__Exercise directions__: With the images removed, repeat the data below exactly.

__Information supplied__:
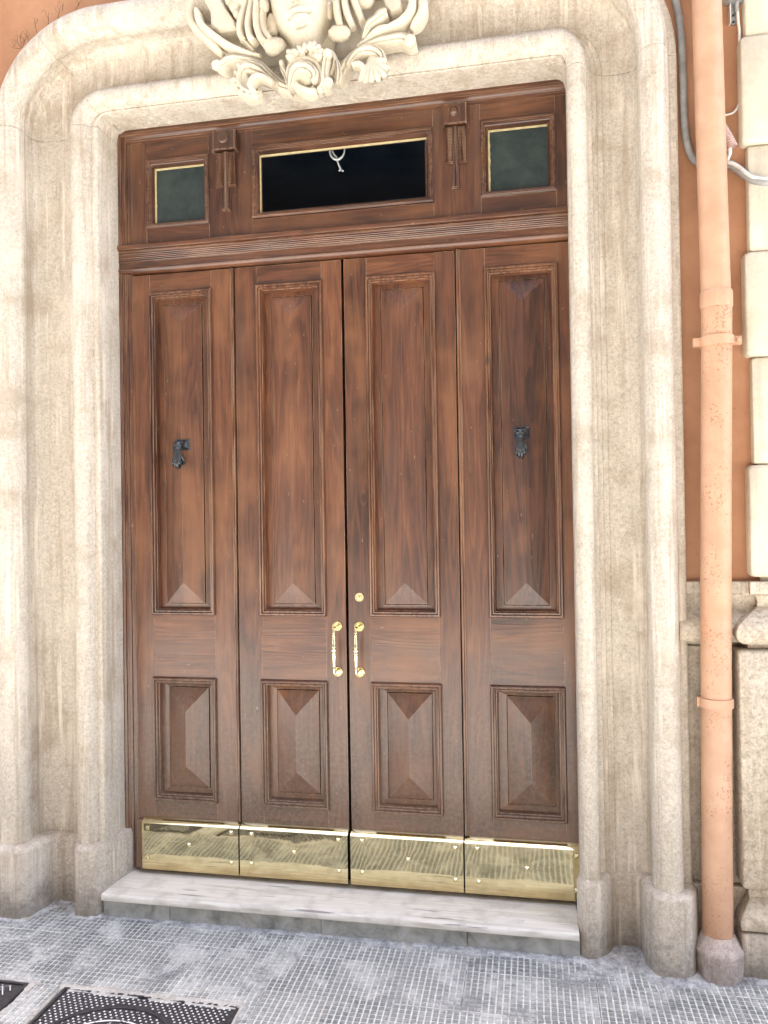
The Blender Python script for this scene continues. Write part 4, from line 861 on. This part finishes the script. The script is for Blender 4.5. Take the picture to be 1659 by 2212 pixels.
# ------------------------------------------------------------------ covers in the pavement
mh = thing('manhole_cover', 'large square dark iron cover with rows of pale worn studs', 'manhole cover', ((MHX0+MHX1)/2, MHY-.365, GZ))
ZC = GZ+.0005
def cover(par, x0, x1, y1, y0):
    fr = MB(); f = .012
    fr.box(x0, x1, y1-f, y1, GZ-.03, ZC+.003).box(x0, x1, y0, y0+f, GZ-.03, ZC+.003).box(x0, x0+f, y0+f, y1-f, GZ-.03, ZC+.003).box(x1-f, x1, y0+f, y1-f, GZ-.03, ZC+.003)
    fr.build('frame', 'manhole', par)
    MB().box(x0+f+.003, x1-f-.003, y0+f+.003, y1-f-.003, GZ-.03, ZC-.001).build('plate', 'manhole', par)
cover(mh, MHX0, MHX1, MHY, MHY-.74)
cxm, cym, rm = -.655, -1.135, .285
sm_ = MB(); p_ = .0232
for j in range(60):
    for i in range(60):
        x = MHX0+.03+i*p_+(p_/2 if j % 2 else 0); y = MHY-.028-j*p_*.62
        if x > MHX1-.025 or y < MHY-.715: continue
        d = math.hypot(x-cxm, y-cym)
        if abs(d-rm) < .014 or d < .215: continue
        a = .0036; zt_ = ZC+.0032
        sm_.rings([[(x+s*e, y+q*e, z) for s, q in ((-1, -.8), (1, -.8), (1, .8), (-1, .8))] for e, z in ((a*1.15, ZC-.002), (a, zt_))], cap0=False)
o = sm_.build('stud', 'stud_iron', mh, recalc=False); o['kind'] = 'stuff'
def ringband(r0, r1, nm, mat, zt_):
    rg = []
    for k in range(97):
        a = 2*math.pi*k/96; c_, s_ = math.cos(a), math.sin(a)
        rg.append([(cxm+r0*c_, cym+r0*s_, ZC-.002), (cxm+r0*c_, cym+r0*s_, zt_), (cxm+r1*c_, cym+r1*s_, zt_), (cxm+r1*c_, cym+r1*s_, ZC-.002)])
    MB().rings(rg, close=True, cap0=False, cap1=False).build(nm, mat, mh)
ringband(rm-.006, rm+.006, 'ring', 'manhole', ZC+.003); ringband(.205, .212, 'ring', 'stud_iron', ZC+.003)
bd = MB()
for k in range(9):                                  # worn bright zigzag strokes of the badge inside the ring
    x = -.70+k*.021; y = -.955
    t_ = .006; dx = .012 if k % 2 else -.012
    bd.rings([[(x-t_/2-dx, y+.014, z), (x+t_/2-dx, y+.014, z), (x+t_/2+dx, y-.05, z), (x-t_/2+dx, y-.05, z)] for z in (ZC-.002, ZC+.0035)])
bd.build('badge', 'stud_iron', mh)
def bedding(x0, y0, x1, y1, w0, seed, lift=.004):
    n_ = 60; d = Vector((x1-x0, y1-y0, 0)); nn = Vector((-d.y, d.x, 0)).normalized(); rg = []
    for k in range(n_+1):
        p = Vector((x0, y0, 0))+d*k/n_; row = []
        wl = w0*(1+1.1*mnoise.noise(Vector((k*.16, seed, 1)))+.5*mnoise.noise(Vector((k*.6, seed, 5))))
        for j in range(7):
            f = -1+2*j/6; q = p+nn*(wl*f); nz = mnoise.noise(Vector((q.x*60, q.y*60, seed)))
            row.append((q.x, q.y, (GZ-.012 if j in (0, 6) else GZ+lift+nz*.0025-.003*f*f)))
        rg.append(row)
    o = MB().rings(rg, close=False).build('mortar_bedding', 'mortar_pale', g, True); o['kind'] = 'stuff'
bedding(MHX0-.02, MHY+.004, MHX1+.02, MHY+.002, .026, 3.1)
bedding(MHX1+.008, MHY+.02, MHX1+.008, MHY-.74, .007, 7.7)
bedding(MHX0-.014, MHY+.01, MHX0-.012, MHY-.74, .007, 9.4)
bedding(-1.96, MHY+.012, -1.12, MHY+.010, .008, 5.2)
bedding(-1.128, MHY+.02, -1.128, MHY-.70, .020, 2.6)
m2 = thing('drain_cover', 'dark iron cover with raised pale bars at the lower left corner', 'drain cover', (-1.5, MHY-.34, GZ))
cover(m2, -1.96, -1.143, MHY, MHY-.68)
def bar(x, y, L_, dx, dy, wd):
    n_ = Vector((-dy, dx)).normalized()*wd; d_ = Vector((dx, dy)).normalized()*L_/2; c_ = Vector((x, y))
    q = [c_-d_-n_, c_+d_-n_, c_+d_+n_, c_-d_+n_]
    return MB().rings([[(v.x, v.y, z) for v in q] for z in (ZC-.002, ZC+.0042)])
for x, y, L_ in ((-1.196, -.816, .035), (-1.219, -.83, .072), (-1.243, -.85, .11), (-1.267, -.87, .15), (-1.291, -.89, .19), (-1.315, -.91, .22)):
    bar(x, y, L_, .60, -.80, .0022).build('raised_bar', 'stud_iron', m2)
for k in range(6):
    bar(-1.236-k*.018, -.812-k*.026, .07+.01*k, .92, .38, .0012).build('thin_bar', 'galv', m2)

# ------------------------------------------------------------------ house across the street (unseen, put in and toned to shape light on the facade)
hs = thing('unseen_street_house', 'unseen grey brown house with rows of shuttered windows across the street', 'house', (-8, -9, GZ))
hm = MB(); X0_, X1_ = -30.0, 13.0
for fl in range(5):
    z0 = 0.9+fl*3.3; z1 = z0+1.9
    hm.box(X0_, X1_, -16, -9, (GZ-.2 if fl == 0 else z0-1.4), z0)
    x = X0_
    while x < X1_-.1:
        hm.box(x, min(X1_, x+1.7), -16, -9, z0, z1); x += 2.9
hm.box(X0_, X1_, -16, -9, 16.0, 17.2); hm.build('wall', 'house', hs)
for fl in range(5):
    x = X0_+1.7
    while x < X1_-1.2:
        MB().box(x, x+1.2, -9.6, -9.25, .9+fl*3.3, 2.8+fl*3.3).build('shutter', 'iron', hs); x += 2.9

__Problem solution__:
The Blender Python script for this scene continues. Write part 4, from line 861 on. This part finishes the script. The script is for Blender 4.5. Take the picture to be 1659 by 2212 pixels.
# ------------------------------------------------------------------ covers in the pavement
mh = thing('manhole_cover', 'large square dark iron cover with rows of pale worn studs', 'manhole cover', ((MHX0+MHX1)/2, MHY-.365, GZ))
ZC = GZ+.0005
def cover(par, x0, x1, y1, y0):
    fr = MB(); f = .012
    fr.box(x0, x1, y1-f, y1, GZ-.03, ZC+.003).box(x0, x1, y0, y0+f, GZ-.03, ZC+.003).box(x0, x0+f, y0+f, y1-f, GZ-.03, ZC+.003).box(x1-f, x1, y0+f, y1-f, GZ-.03, ZC+.003)
    fr.build('frame', 'manhole', par)
    MB().box(x0+f+.003, x1-f-.003, y0+f+.003, y1-f-.003, GZ-.03, ZC-.001).build('plate', 'manhole', par)
cover(mh, MHX0, MHX1, MHY, MHY-.74)
cxm, cym, rm = -.655, -1.135, .285
sm_ = MB(); p_ = .0232
for j in range(60):
    for i in range(60):
        x = MHX0+.03+i*p_+(p_/2 if j % 2 else 0); y = MHY-.028-j*p_*.62
        if x > MHX1-.025 or y < MHY-.715: continue
        d = math.hypot(x-cxm, y-cym)
        if abs(d-rm) < .014 or d < .215: continue
        a = .0036; zt_ = ZC+.0032
        sm_.rings([[(x+s*e, y+q*e, z) for s, q in ((-1, -.8), (1, -.8), (1, .8), (-1, .8))] for e, z in ((a*1.15, ZC-.002), (a, zt_))], cap0=False)
o = sm_.build('stud', 'stud_iron', mh, recalc=False); o['kind'] = 'stuff'
def ringband(r0, r1, nm, mat, zt_):
    rg = []
    for k in range(97):
        a = 2*math.pi*k/96; c_, s_ = math.cos(a), math.sin(a)
        rg.append([(cxm+r0*c_, cym+r0*s_, ZC-.002), (cxm+r0*c_, cym+r0*s_, zt_), (cxm+r1*c_, cym+r1*s_, zt_), (cxm+r1*c_, cym+r1*s_, ZC-.002)])
    MB().rings(rg, close=True, cap0=False, cap1=False).build(nm, mat, mh)
ringband(rm-.006, rm+.006, 'ring', 'manhole', ZC+.003); ringband(.205, .212, 'ring', 'stud_iron', ZC+.003)
bd = MB()
for k in range(9):                                  # worn bright zigzag strokes of the badge inside the ring
    x = -.70+k*.021; y = -.955
    t_ = .006; dx = .012 if k % 2 else -.012
    bd.rings([[(x-t_/2-dx, y+.014, z), (x+t_/2-dx, y+.014, z), (x+t_/2+dx, y-.05, z), (x-t_/2+dx, y-.05, z)] for z in (ZC-.002, ZC+.0035)])
bd.build('badge', 'stud_iron', mh)
def bedding(x0, y0, x1, y1, w0, seed, lift=.004):
    n_ = 60; d = Vector((x1-x0, y1-y0, 0)); nn = Vector((-d.y, d.x, 0)).normalized(); rg = []
    for k in range(n_+1):
        p = Vector((x0, y0, 0))+d*k/n_; row = []
        wl = w0*(1+1.1*mnoise.noise(Vector((k*.16, seed, 1)))+.5*mnoise.noise(Vector((k*.6, seed, 5))))
        for j in range(7):
            f = -1+2*j/6; q = p+nn*(wl*f); nz = mnoise.noise(Vector((q.x*60, q.y*60, seed)))
            row.append((q.x, q.y, (GZ-.012 if j in (0, 6) else GZ+lift+nz*.0025-.003*f*f)))
        rg.append(row)
    o = MB().rings(rg, close=False).build('mortar_bedding', 'mortar_pale', g, True); o['kind'] = 'stuff'
bedding(MHX0-.02, MHY+.004, MHX1+.02, MHY+.002, .026, 3.1)
bedding(MHX1+.008, MHY+.02, MHX1+.008, MHY-.74, .007, 7.7)
bedding(MHX0-.014, MHY+.01, MHX0-.012, MHY-.74, .007, 9.4)
bedding(-1.96, MHY+.012, -1.12, MHY+.010, .008, 5.2)
bedding(-1.128, MHY+.02, -1.128, MHY-.70, .020, 2.6)
m2 = thing('drain_cover', 'dark iron cover with raised pale bars at the lower left corner', 'drain cover', (-1.5, MHY-.34, GZ))
cover(m2, -1.96, -1.143, MHY, MHY-.68)
def bar(x, y, L_, dx, dy, wd):
    n_ = Vector((-dy, dx)).normalized()*wd; d_ = Vector((dx, dy)).normalized()*L_/2; c_ = Vector((x, y))
    q = [c_-d_-n_, c_+d_-n_, c_+d_+n_, c_-d_+n_]
    return MB().rings([[(v.x, v.y, z) for v in q] for z in (ZC-.002, ZC+.0042)])
for x, y, L_ in ((-1.196, -.816, .035), (-1.219, -.83, .072), (-1.243, -.85, .11), (-1.267, -.87, .15), (-1.291, -.89, .19), (-1.315, -.91, .22)):
    bar(x, y, L_, .60, -.80, .0022).build('raised_bar', 'stud_iron', m2)
for k in range(6):
    bar(-1.236-k*.018, -.812-k*.026, .07+.01*k, .92, .38, .0012).build('thin_bar', 'galv', m2)

# ------------------------------------------------------------------ house across the street (unseen, put in and toned to shape light on the facade)
hs = thing('unseen_street_house', 'unseen grey brown house with rows of shuttered windows across the street', 'house', (-8, -9, GZ))
hm = MB(); X0_, X1_ = -30.0, 13.0
for fl in range(5):
    z0 = 0.9+fl*3.3; z1 = z0+1.9
    hm.box(X0_, X1_, -16, -9, (GZ-.2 if fl == 0 else z0-1.4), z0)
    x = X0_
    while x < X1_-.1:
        hm.box(x, min(X1_, x+1.7), -16, -9, z0, z1); x += 2.9
hm.box(X0_, X1_, -16, -9, 16.0, 17.2); hm.build('wall', 'house', hs)
for fl in range(5):
    x = X0_+1.7
    while x < X1_-1.2:
        MB().box(x, x+1.2, -9.6, -9.25, .9+fl*3.3, 2.8+fl*3.3).build('shutter', 'iron', hs); x += 2.9